THE IMPACT OF BRAZILIAN TAX REFORM ON ESTATE PLANNING AND PHILANTHROPY

Szazi, Bechara, Storto, Reicher e Figueirêdo Lopes Advogados | View firm profile

Brazil is undergoing a long waited and comprehensive tax reform, comprising amendments to the Constitution and new laws.

The amendment to the Constitution (the PEC 45/2019) has passed in the House of Representatives by vast majority (375 out of 513) on July 7, 2023, and it is awaiting voting at the Senate, where it is also expected to be approved in the next few months.

The core of the constitutional reform aims at introducing a VAT able to amalgamate five different taxes currently charged at Federal (Industrial Product Tax, IPI; Social Contributions on Gross Revenues, PIS/COFINS), State (Sales Tax, ICMS) and City (Service Tax, ISS) levels, therefore simplifying a complex tax environment for businesses, with an expected raise of 2,39% on the GDP. However, other important reforms are undergoing, and they directly affect wealth, estate planning and philanthropy in the country that, according to the UN, is the 8th most inequal society in the world.

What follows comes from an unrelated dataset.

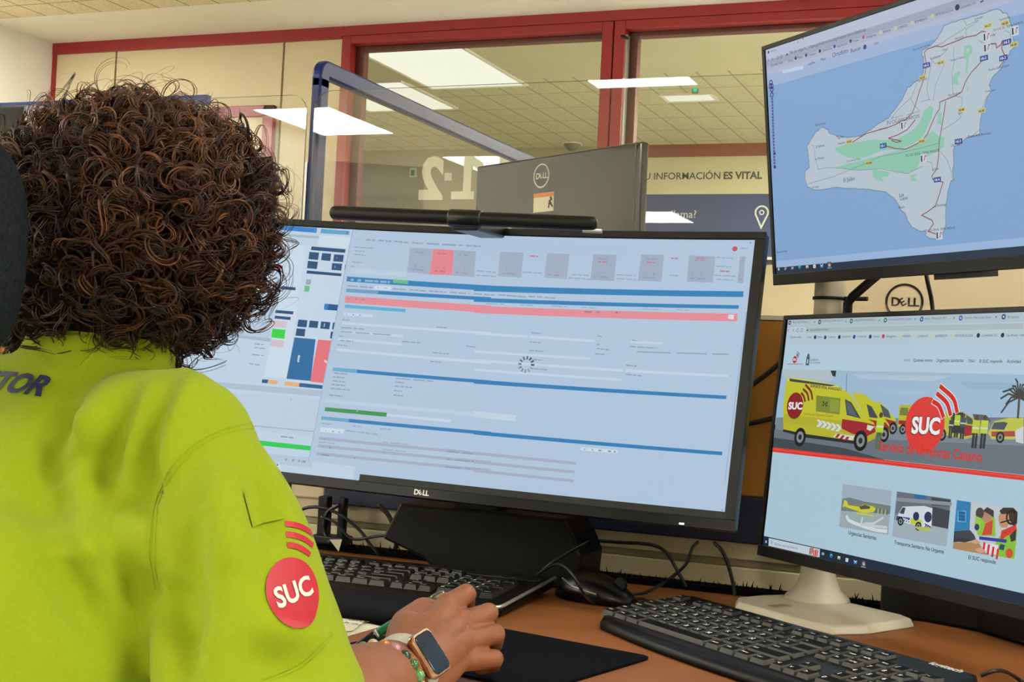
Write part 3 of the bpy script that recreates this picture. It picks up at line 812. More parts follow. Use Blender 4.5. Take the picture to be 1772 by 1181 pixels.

In Brazil, intergenerational wealth transmissions are charged by the ITCMD, a state level tax that assesses either transmissions at death or during life. The problem with the conception of the tax is that the law of successions ensures inheritance to heirs, but grants in life can be made to everyone, including to public institutions and nonprofit organizations. Thus, although aiming at charging taxes on intergenerational wealth transmissions, the Constitution ended creating a tax on philanthropy. This is changing with the PEC 45/2019 that, after extensive lobbying from the nonprofit sector, in which our law firm was directly involved, passed an amendment to the Constitution exempting from the ITCMD all grants received by nonprofit organizations with relevant public and social aims, religious entities, scientific and research institutes, and welfare organizations, as well to all grants made by those organizations while pursuing their institutional aims, thus extending the exemption to grantmakers institutions.

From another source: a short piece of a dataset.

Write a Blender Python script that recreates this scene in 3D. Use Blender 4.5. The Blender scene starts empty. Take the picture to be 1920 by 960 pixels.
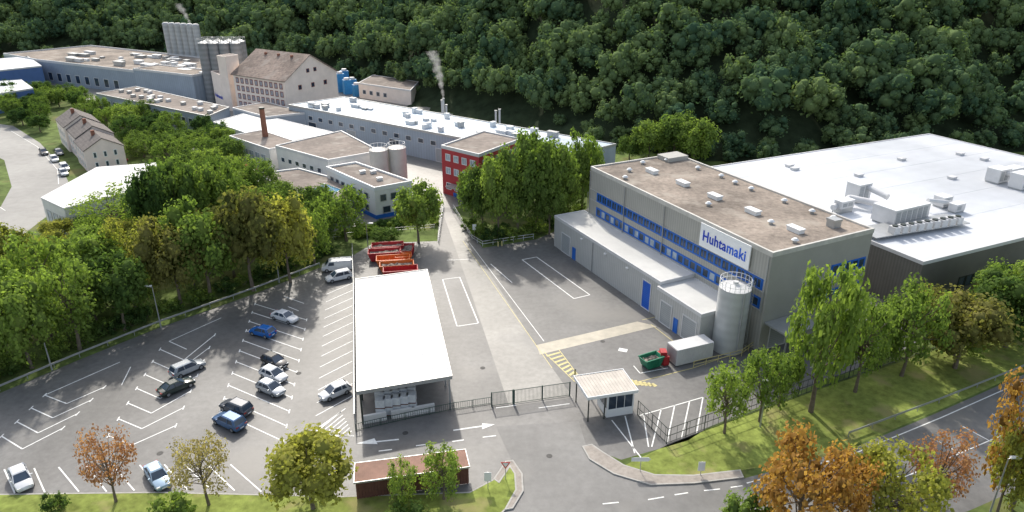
import bpy, math, random
import numpy as np
from mathutils import Vector, Matrix
rnd = random.Random(7)
F = 1350.0; P = math.radians(23.6); H = 50.0
scene = bpy.context.scene
COL = scene.collection

# survey helper: world x,y of a point of the place at height z (drone station at 0,0,50)
def G(u, v, z=0.0):
    x = (u-960)/F; yu = (480-v)/F
    dy = math.cos(P)+yu*math.sin(P); dz = -math.sin(P)+yu*math.cos(P)
    t = (z-H)/dz
    return (x*t, dy*t)
def GP(pts, z=0.0): return [G(a, b, z) for a, b in pts]

# ------------------------------------------------------------------ materials
MATS = {}
def mat(name, col, rough=.75, var=.18, scale=.6, metal=0, bump=0.0, stripe=None, big=0.0, spec=.4, stain=None):
    if name in MATS: return MATS[name]
    m = bpy.data.materials.new(name); m.use_nodes = True
    nt = m.node_tree; N = nt.nodes; Lk = nt.links
    b = N['Principled BSDF']
    b.inputs['Roughness'].default_value = rough
    b.inputs['Metallic'].default_value = metal
    b.inputs['Specular IOR Level'].default_value = spec
    geo = N.new('ShaderNodeNewGeometry')
    n1 = N.new('ShaderNodeTexNoise'); n1.inputs['Scale'].default_value = scale; n1.inputs['Detail'].default_value = 6
    n1.inputs['Roughness'].default_value = .65
    Lk.new(geo.outputs['Position'], n1.inputs['Vector'])
    mr = N.new('ShaderNodeMapRange')
    mr.inputs['From Min'].default_value = .3; mr.inputs['From Max'].default_value = .7
    mr.inputs['To Min'].default_value = 1-var; mr.inputs['To Max'].default_value = 1+var
    Lk.new(n1.outputs['Fac'], mr.inputs['Value'])
    fac = mr.outputs['Result']
    if big:
        n2 = N.new('ShaderNodeTexNoise'); n2.inputs['Scale'].default_value = scale*.09; n2.inputs['Detail'].default_value = 3
        Lk.new(geo.outputs['Position'], n2.inputs['Vector'])
        m2 = N.new('ShaderNodeMapRange'); m2.inputs['From Min'].default_value = .35; m2.inputs['From Max'].default_value = .65
        m2.inputs['To Min'].default_value = 1-big; m2.inputs['To Max'].default_value = 1+big
        Lk.new(n2.outputs['Fac'], m2.inputs['Value'])
        mm = N.new('ShaderNodeMath'); mm.operation = 'MULTIPLY'
        Lk.new(fac, mm.inputs[0]); Lk.new(m2.outputs['Result'], mm.inputs[1]); fac = mm.outputs[0]
    if stripe:
        ang, per, st = stripe
        dp = N.new('ShaderNodeVectorMath'); dp.operation = 'DOT_PRODUCT'
        k = 2*math.pi/per
        dp.inputs[1].default_value = (math.cos(ang)*k, math.sin(ang)*k, 0) if ang is not None else (0, 0, k)
        Lk.new(geo.outputs['Position'], dp.inputs[0])
        sn = N.new('ShaderNodeMath'); sn.operation = 'SINE'; Lk.new(dp.outputs['Value'], sn.inputs[0])
        ms = N.new('ShaderNodeMapRange'); ms.inputs['From Min'].default_value = -1; ms.inputs['From Max'].default_value = 1
        ms.inputs['To Min'].default_value = 1-st; ms.inputs['To Max'].default_value = 1
        Lk.new(sn.outputs[0], ms.inputs['Value'])
        mm = N.new('ShaderNodeMath'); mm.operation = 'MULTIPLY'
        Lk.new(fac, mm.inputs[0]); Lk.new(ms.outputs['Result'], mm.inputs[1]); fac = mm.outputs[0]
    vm = N.new('ShaderNodeVectorMath'); vm.operation = 'SCALE'
    vm.inputs[0].default_value = col
    Lk.new(fac, vm.inputs['Scale'])
    out = vm.outputs[0]
    if stain:
        n3 = N.new('ShaderNodeTexNoise'); n3.inputs['Scale'].default_value = stain[1]; n3.inputs['Detail'].default_value = 5
        Lk.new(geo.outputs['Position'], n3.inputs['Vector'])
        m3 = N.new('ShaderNodeMapRange'); m3.inputs['From Min'].default_value = stain[2]; m3.inputs['From Max'].default_value = stain[2]+.12
        m3.inputs['To Max'].default_value = .8
        Lk.new(n3.outputs['Fac'], m3.inputs['Value'])
        mx = N.new('ShaderNodeMix'); mx.data_type = 'RGBA'
        Lk.new(m3.outputs['Result'], mx.inputs['Factor']); Lk.new(out, mx.inputs['A'])
        mx.inputs['B'].default_value = (*stain[0], 1); out = mx.outputs['Result']
    Lk.new(out, b.inputs['Base Color'])
    if bump:
        bp = N.new('ShaderNodeBump'); bp.inputs['Strength'].default_value = bump; bp.inputs['Distance'].default_value = .1
        Lk.new(n1.outputs['Fac'], bp.inputs['Height']); Lk.new(bp.outputs[0], b.inputs['Normal'])
    MATS[name] = m; return m

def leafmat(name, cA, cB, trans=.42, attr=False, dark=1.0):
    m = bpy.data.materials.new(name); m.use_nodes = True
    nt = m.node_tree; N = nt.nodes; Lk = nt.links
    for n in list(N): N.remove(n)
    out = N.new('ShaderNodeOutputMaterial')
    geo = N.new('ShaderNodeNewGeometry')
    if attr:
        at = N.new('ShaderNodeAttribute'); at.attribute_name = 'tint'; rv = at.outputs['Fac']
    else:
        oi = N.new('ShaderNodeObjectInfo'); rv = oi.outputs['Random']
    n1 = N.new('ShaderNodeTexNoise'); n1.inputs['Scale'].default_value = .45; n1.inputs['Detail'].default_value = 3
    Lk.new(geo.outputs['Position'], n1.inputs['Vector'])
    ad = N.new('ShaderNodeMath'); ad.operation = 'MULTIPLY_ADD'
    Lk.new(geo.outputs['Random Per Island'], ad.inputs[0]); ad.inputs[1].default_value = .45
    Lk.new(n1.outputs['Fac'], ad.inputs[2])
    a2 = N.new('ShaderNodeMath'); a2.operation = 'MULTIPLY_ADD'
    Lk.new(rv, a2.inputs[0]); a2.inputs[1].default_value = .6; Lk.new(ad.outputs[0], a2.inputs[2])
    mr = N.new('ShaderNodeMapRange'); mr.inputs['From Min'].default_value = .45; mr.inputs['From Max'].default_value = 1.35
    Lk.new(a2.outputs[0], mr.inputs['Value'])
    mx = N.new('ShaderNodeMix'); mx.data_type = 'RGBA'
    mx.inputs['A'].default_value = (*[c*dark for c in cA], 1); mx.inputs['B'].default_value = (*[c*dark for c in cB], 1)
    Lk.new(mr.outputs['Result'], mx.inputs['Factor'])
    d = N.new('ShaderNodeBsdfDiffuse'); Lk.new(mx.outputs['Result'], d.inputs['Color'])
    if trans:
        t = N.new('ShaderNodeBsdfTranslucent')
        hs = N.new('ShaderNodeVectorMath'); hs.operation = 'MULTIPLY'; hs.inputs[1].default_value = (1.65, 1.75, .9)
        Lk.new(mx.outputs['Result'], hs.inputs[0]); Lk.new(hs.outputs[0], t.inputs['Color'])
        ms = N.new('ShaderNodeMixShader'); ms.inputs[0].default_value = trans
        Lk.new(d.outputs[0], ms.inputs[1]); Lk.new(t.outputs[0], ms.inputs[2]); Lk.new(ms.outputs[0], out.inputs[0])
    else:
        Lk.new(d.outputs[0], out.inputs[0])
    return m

SA = math.atan2(-.893, .449)   # long axis of the yard grid
asphalt = mat('asphalt_worn', (.138, .135, .13), .55, .2, 1.3, big=.18, bump=.15, spec=.45, stain=((.18, .172, .158), .06, .54))
asphalt2 = mat('asphalt_pale_sunlit', (.21, .202, .185), .5, .2, 1.2, big=.16, bump=.1, spec=.5, stain=((.16, .156, .15), .09, .56))  # pale road tone, lightened further: streaks of sun put into the colour
asphroad = mat('asphalt_road', (.165, .162, .156), .6, .15, 1.0, big=.14, stain=((.20, .192, .175), .08, .55))
concrete = mat('concrete_pale', (.52, .475, .385), .8, .15, .8, big=.15)
pave = mat('paving_stone', (.32, .285, .25), .85, .2, 2)
kerbm = mat('kerb_stone', (.40, .385, .355), .8, .15, 1)
grass = mat('grass', (.11, .15, .045), .95, .5, .35, big=.25, bump=.5, spec=.1, stain=((.20, .19, .08), .12, .56))
lawn = mat('lawn', (.22, .265, .065), .95, .4, .9, big=.25, bump=.4, spec=.1, stain=((.30, .27, .12), .25, .54))
hillm = mat('hill_soil', (.035, .05, .025), .95, .4, .3, spec=.1)
white = mat('road_paint_white', (.80, .80, .77), .6, .15, 3)
yellow = mat('road_paint_yellow', (.58, .50, .22), .6, .25, 3)
claddA = mat('cladding_grey', (.42, .41, .375), .5, .06, .4, stripe=(SA, .5, .18), spec=.4)
claddB = mat('cladding_light', (.49, .49, .475), .5, .06, .4, stripe=(SA, .5, .15))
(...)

Besides the exemption, the PEC 45/2019 authorized states to introduce progressive tax rates depending on the wealth transmitted to heirs, therefore creating space to increase the ITCMD rate, currently at an average 4%. It also authorized states to charge the tax on estates and wealth transmitted abroad to Brazilian residents, and/or received in Brazil from foreign sources. This later change affects multi-jurisdiction wealth transmissions, currently not charged by the ITCMD due to Supreme Court rulings (see, for example, RE 851108), which are also under attack by the Provisional Measure 1171, of April 30, 2023, that introduced new taxation rules on individual income tax (IRPF) upon revenues received from foreign trusts, accrued investment incomes and profits from companies owned abroad, to be charged at a rate of 22,5%, starting on January 1st, 2024.

Finally, the PEC 45/2019 imposed to the Executive a 180-days deadline to submit to Congress a comprehensive legal reform on Income Tax, which certainly will eliminate or at least severely reduce the income tax exemption on dividends paid by Brazilian companies, the most common source of income of the upper class. All put together, the legal scenario is expected to dramatically change for the highest incomes and wealth in Brazil.